16. The apparatus of claim 15, wherein the expected input is received from a computing device, and the processor is further configured to:

generate an error message in response to a determination that the expected input and the actual input are not substantially the same.

17. The apparatus of claim 16, wherein the processor is further configured to:

transmit the error message to the computing device.

18. The apparatus of claim 16, wherein the processor is further configured to:

transmit the error message and the actual input to the computing device.

19. The apparatus of claim 16, wherein the processor is further configured to:

transmit the error message to the computing device;

receive, in response to transmitting the error message, an override input from the computing device; and

release the override input to the application being executed on the apparatus.

20. The apparatus of claim 15, wherein the expected input comprises a key press.

21. A computer program product comprising at least one computer-readable storage medium having computer-readable program code portions stored therein, the computer-readable program code portions comprising:

a first executable portion configured to receive, from a computing device, an expected input associated with an application being executed on a handheld electronic device;

a second executable portion configured to receive an actual input initiated by a user of the handheld electronic device, wherein the actual input is associated with the application being executed on the handheld electronic device;

a third executable portion configured to determine if the expected input and the actual input are substantially the same; and

a fourth executable portion configured to release the actual input to the application being executed on the handheld electronic device in response to a determination that the expected input and the actual input are substantially the same.

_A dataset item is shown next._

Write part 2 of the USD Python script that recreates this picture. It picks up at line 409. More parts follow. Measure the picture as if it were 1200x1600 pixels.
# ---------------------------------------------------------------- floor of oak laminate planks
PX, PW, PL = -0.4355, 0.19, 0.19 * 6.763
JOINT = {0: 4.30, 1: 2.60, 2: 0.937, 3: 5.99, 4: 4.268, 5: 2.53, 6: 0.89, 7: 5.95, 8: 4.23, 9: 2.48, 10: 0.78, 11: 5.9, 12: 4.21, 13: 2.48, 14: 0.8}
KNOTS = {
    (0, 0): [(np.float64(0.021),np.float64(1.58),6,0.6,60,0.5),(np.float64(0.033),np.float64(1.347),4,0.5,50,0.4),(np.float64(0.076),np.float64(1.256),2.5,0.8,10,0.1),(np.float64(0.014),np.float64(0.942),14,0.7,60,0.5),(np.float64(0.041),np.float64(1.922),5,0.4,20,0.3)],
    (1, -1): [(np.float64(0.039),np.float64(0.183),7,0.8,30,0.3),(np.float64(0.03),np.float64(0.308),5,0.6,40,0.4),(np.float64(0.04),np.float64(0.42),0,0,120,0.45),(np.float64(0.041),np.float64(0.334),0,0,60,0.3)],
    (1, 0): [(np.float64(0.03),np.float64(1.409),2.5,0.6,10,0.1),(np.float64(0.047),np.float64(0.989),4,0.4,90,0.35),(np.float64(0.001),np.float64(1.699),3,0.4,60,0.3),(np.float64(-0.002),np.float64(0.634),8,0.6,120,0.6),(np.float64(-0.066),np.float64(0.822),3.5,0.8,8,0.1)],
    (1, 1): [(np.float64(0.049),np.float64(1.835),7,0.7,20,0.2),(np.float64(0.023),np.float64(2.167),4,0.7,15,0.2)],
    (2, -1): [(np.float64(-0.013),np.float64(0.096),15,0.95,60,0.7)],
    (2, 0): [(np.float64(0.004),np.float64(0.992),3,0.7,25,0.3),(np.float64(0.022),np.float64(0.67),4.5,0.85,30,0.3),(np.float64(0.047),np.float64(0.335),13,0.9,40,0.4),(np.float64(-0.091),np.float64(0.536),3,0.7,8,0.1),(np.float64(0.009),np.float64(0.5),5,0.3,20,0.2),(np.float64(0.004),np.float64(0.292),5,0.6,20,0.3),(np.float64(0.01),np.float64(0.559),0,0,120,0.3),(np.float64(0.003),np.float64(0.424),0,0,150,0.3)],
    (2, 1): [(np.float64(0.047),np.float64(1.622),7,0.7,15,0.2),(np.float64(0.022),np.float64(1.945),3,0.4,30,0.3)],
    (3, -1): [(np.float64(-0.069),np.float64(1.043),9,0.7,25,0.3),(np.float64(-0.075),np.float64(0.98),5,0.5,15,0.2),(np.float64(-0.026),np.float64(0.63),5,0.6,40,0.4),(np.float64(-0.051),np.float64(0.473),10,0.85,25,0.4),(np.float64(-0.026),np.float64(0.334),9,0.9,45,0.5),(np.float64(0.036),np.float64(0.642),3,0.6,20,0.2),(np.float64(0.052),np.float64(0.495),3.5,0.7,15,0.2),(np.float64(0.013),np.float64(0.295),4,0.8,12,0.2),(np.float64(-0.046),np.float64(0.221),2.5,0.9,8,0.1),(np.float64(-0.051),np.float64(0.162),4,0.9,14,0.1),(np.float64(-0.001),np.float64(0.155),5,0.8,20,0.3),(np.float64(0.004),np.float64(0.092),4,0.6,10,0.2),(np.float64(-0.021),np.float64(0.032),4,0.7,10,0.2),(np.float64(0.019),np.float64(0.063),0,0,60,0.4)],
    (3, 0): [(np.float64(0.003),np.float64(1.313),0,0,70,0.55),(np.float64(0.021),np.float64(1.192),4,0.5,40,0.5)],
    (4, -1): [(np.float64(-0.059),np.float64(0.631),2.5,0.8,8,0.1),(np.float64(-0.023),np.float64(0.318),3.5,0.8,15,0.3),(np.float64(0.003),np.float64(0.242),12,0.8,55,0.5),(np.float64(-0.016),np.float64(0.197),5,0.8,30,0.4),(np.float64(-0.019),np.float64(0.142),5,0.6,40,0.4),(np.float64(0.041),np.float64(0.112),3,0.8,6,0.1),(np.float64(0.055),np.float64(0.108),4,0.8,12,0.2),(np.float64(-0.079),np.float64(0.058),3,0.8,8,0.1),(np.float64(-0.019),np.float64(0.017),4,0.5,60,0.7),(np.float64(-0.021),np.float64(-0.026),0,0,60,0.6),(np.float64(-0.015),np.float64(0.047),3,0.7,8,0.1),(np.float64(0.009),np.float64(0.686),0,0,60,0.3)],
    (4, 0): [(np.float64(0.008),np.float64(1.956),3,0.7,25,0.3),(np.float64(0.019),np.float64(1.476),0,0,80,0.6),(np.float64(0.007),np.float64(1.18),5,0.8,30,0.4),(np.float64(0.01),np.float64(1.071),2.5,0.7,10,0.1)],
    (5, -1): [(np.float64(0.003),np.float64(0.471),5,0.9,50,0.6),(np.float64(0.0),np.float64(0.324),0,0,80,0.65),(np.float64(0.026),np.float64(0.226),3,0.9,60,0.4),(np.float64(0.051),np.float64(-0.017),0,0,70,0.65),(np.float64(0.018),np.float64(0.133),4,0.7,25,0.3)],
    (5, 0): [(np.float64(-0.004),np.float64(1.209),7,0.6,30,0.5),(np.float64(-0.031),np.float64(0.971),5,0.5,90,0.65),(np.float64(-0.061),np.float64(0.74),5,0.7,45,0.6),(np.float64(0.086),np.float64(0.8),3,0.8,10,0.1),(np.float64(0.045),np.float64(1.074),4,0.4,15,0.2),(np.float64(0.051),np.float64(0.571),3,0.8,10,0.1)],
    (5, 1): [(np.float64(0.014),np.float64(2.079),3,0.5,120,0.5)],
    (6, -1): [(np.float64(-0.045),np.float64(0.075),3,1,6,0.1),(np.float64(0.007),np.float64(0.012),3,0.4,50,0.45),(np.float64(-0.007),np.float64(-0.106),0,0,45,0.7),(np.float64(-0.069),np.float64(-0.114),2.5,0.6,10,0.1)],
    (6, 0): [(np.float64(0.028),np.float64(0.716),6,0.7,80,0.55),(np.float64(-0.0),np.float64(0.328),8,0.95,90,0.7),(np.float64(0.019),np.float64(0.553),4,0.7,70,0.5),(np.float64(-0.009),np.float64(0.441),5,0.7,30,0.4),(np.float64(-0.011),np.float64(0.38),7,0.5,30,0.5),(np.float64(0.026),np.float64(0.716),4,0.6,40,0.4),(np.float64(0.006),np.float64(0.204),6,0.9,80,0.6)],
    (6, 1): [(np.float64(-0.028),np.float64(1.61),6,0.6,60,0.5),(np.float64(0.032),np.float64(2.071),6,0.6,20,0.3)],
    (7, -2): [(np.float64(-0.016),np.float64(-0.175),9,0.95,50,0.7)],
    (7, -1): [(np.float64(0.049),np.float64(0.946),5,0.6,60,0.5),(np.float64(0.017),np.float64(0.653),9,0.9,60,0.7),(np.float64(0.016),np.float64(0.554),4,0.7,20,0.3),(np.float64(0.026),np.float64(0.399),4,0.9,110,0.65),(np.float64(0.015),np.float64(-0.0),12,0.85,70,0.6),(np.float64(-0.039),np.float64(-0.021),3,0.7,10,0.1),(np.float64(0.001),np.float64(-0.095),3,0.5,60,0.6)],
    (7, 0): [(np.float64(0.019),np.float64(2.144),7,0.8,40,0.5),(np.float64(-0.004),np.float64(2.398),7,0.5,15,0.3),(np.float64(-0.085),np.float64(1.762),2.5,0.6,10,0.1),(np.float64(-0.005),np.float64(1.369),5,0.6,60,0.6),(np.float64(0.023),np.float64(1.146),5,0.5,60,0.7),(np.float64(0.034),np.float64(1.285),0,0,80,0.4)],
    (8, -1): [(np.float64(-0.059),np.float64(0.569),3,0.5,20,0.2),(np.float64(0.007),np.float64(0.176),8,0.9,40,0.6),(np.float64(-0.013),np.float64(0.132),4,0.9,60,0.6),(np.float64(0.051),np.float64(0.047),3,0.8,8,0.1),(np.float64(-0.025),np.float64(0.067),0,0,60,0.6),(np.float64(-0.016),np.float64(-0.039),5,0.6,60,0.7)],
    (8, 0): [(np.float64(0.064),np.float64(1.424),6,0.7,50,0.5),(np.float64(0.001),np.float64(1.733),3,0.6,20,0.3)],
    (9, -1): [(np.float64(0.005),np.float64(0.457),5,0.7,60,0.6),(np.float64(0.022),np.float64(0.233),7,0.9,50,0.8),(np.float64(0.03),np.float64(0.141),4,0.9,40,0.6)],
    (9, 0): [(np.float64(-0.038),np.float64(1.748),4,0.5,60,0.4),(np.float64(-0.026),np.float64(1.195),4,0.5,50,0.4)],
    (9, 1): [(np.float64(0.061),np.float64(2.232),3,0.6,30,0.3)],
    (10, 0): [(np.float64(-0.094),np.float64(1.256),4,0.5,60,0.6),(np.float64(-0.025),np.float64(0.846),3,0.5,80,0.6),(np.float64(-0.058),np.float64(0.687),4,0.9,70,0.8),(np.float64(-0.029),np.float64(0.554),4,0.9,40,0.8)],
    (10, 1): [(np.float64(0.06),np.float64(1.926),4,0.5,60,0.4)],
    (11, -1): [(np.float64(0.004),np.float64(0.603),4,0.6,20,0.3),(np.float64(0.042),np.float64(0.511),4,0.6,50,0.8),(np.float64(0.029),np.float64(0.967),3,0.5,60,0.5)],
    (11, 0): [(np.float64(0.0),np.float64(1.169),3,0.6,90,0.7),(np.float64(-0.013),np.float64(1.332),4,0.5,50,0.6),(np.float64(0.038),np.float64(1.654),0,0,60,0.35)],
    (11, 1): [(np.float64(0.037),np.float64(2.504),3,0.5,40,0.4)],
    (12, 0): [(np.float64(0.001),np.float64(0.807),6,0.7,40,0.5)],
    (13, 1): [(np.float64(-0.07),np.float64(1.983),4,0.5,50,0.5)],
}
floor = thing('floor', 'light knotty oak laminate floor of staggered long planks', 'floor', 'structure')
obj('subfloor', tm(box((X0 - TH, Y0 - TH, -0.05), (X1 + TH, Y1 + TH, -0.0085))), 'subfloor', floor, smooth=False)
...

22. The computer program product of claim 21, wherein the expected input is received from a computing device, the computer program product further comprising:

a fifth executable portion configured to generate an error message in response to a determination that the expected input and the actual input are not substantially the same.

23. The computer program product of claim 22 further comprising:

a sixth executable portion configured to transmit the error message to the computing device.

24. The computer program product of claim 23 further comprising:

a sixth executable portion configured to transmit the error message and the actual input to the computing device.

25. The computer program product of claim 24 further comprising:

a sixth executable portion configured to transmit the error message to the computing device;

a seventh executable portion configured to receive, in response to transmitting the error message, an override input from the computing device; and

an eighth executable portion configured to release the override input to the application being executed on the handheld electronic device.

26. The computer program product of claim 21, wherein the expected input comprises a key press.

27. A computer-implemented method for training a user to operate a package delivery application executing on a handheld delivery information acquisition device comprising:

establishing a connection between a handheld delivery information acquisition device and a computing device;

receiving an expected input at the handheld delivery information acquisition device from the computing device, wherein the expected input is associated with a package delivery application being executed on the handheld delivery information acquisition device;

receiving an actual input initiated by a user of the handheld delivery information acquisition device, wherein the actual input is associated with the package delivery application being executed on the handheld delivery information acquisition device;

determining if the expected input and the actual input are substantially the same; and

releasing the actual input to the package delivery application being executed on the handheld delivery information acquisition device in response to a determination that the expected input and the actual input are substantially the same.